>>>>

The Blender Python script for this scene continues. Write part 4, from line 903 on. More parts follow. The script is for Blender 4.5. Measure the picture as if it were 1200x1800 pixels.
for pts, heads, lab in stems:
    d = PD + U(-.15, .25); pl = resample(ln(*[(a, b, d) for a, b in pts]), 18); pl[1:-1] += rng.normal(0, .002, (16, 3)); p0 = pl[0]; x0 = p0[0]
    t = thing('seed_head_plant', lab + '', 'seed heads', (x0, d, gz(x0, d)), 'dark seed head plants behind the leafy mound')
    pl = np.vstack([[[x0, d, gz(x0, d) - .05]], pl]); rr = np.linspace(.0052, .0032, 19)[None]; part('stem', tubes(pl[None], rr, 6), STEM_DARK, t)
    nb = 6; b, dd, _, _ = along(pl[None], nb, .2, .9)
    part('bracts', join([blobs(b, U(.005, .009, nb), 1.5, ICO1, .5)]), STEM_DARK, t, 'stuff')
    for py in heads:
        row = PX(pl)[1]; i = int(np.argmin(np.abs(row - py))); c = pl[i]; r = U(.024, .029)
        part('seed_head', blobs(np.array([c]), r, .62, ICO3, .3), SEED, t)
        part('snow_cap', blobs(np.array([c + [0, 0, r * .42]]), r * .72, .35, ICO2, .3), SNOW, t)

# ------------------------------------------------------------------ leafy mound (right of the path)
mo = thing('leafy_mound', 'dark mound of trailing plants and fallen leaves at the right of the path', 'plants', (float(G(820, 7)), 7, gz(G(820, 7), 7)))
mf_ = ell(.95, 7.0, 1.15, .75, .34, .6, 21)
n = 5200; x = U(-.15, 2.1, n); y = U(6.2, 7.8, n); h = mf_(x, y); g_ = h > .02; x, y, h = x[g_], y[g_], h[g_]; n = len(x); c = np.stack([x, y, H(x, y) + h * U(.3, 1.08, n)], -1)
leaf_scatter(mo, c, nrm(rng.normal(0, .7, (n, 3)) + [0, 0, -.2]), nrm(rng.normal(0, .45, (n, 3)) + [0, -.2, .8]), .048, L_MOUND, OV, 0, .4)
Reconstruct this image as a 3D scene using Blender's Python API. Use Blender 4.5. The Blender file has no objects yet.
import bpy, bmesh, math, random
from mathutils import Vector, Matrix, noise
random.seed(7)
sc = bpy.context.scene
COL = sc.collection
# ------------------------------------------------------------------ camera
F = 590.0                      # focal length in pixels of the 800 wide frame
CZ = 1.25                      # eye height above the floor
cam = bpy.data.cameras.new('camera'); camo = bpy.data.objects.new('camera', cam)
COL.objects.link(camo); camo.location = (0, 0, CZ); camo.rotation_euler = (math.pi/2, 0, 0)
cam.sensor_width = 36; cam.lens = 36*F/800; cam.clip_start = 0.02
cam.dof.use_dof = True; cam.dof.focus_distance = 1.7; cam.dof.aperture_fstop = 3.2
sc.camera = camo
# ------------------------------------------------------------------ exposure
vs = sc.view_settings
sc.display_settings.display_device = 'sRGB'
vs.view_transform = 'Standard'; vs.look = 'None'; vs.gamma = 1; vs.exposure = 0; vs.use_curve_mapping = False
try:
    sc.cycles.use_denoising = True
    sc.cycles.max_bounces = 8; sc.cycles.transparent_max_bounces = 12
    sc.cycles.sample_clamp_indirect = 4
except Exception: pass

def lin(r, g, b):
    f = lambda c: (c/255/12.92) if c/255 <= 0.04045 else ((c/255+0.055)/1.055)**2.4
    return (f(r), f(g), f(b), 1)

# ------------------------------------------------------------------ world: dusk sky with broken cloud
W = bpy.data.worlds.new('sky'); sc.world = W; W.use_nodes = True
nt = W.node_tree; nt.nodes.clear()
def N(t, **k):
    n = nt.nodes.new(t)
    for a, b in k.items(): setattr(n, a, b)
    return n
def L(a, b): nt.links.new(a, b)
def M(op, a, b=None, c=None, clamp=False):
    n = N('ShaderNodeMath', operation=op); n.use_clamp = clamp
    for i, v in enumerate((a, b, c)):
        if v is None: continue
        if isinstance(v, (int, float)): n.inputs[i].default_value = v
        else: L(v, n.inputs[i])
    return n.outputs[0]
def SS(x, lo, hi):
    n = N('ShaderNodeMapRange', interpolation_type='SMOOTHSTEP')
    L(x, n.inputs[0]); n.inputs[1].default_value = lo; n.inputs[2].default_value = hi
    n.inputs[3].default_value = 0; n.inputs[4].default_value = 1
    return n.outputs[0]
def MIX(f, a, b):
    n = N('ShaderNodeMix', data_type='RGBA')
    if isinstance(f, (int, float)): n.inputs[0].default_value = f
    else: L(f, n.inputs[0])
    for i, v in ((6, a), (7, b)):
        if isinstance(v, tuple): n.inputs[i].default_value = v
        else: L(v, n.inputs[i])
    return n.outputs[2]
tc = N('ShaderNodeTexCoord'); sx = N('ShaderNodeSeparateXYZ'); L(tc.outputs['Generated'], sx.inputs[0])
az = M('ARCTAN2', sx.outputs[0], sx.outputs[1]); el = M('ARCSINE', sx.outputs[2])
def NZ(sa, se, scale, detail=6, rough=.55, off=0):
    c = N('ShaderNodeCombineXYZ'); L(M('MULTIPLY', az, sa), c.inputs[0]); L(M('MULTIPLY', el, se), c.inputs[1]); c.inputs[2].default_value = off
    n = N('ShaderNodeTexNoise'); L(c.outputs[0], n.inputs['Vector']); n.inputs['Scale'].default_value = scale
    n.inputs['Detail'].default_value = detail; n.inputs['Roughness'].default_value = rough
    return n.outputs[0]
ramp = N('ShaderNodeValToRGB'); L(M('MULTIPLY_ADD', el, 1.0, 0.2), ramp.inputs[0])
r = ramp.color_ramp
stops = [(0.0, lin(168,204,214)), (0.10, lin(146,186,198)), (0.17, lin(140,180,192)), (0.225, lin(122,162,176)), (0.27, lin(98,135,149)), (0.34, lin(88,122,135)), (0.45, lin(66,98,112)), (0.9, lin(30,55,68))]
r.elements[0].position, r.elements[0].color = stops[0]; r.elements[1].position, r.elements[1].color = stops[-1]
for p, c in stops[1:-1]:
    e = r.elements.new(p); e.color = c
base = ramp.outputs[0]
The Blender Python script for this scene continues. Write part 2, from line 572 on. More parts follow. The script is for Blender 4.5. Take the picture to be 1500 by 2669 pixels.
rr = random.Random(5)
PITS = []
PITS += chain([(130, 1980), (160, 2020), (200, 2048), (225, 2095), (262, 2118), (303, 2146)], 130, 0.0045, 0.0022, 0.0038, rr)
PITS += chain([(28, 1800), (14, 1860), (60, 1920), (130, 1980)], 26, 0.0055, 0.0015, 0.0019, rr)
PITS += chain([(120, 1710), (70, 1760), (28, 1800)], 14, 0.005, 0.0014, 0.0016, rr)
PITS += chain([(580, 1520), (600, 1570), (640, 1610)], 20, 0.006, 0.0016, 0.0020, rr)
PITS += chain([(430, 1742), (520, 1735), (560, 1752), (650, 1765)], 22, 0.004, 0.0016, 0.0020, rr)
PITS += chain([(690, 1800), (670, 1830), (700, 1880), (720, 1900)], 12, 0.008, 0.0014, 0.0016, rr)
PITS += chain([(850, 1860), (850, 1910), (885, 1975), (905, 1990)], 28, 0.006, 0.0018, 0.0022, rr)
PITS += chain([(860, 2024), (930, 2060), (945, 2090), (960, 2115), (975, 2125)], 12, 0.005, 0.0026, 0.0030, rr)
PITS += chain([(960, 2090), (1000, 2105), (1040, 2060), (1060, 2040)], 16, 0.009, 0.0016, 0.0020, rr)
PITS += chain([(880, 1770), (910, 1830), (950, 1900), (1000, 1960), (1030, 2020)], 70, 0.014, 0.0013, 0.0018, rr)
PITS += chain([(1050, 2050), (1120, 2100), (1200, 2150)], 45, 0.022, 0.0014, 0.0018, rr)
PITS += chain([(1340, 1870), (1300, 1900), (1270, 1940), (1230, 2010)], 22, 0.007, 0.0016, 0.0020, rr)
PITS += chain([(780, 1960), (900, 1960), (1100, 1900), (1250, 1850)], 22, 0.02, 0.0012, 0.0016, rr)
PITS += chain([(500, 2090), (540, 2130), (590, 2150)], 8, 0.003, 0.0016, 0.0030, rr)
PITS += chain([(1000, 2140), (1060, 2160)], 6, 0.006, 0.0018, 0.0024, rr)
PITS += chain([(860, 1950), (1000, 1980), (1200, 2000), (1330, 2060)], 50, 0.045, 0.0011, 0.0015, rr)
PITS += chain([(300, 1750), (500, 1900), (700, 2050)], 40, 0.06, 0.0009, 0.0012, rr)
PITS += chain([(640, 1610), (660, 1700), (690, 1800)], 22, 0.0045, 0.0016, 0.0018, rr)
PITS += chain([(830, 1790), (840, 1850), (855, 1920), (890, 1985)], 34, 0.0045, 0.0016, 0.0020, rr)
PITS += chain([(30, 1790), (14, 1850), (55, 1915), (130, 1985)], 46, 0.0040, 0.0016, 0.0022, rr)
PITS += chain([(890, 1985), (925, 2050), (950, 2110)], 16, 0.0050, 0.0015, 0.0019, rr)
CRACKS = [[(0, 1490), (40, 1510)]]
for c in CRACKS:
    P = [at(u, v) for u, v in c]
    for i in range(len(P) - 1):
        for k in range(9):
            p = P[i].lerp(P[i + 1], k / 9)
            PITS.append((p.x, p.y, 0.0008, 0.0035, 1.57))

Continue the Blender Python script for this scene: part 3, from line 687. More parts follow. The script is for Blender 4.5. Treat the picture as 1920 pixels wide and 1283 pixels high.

<<<<

Your instructions: Only the number should be given: how many lines of the data contain the word "Blender"?

Result of this task: 4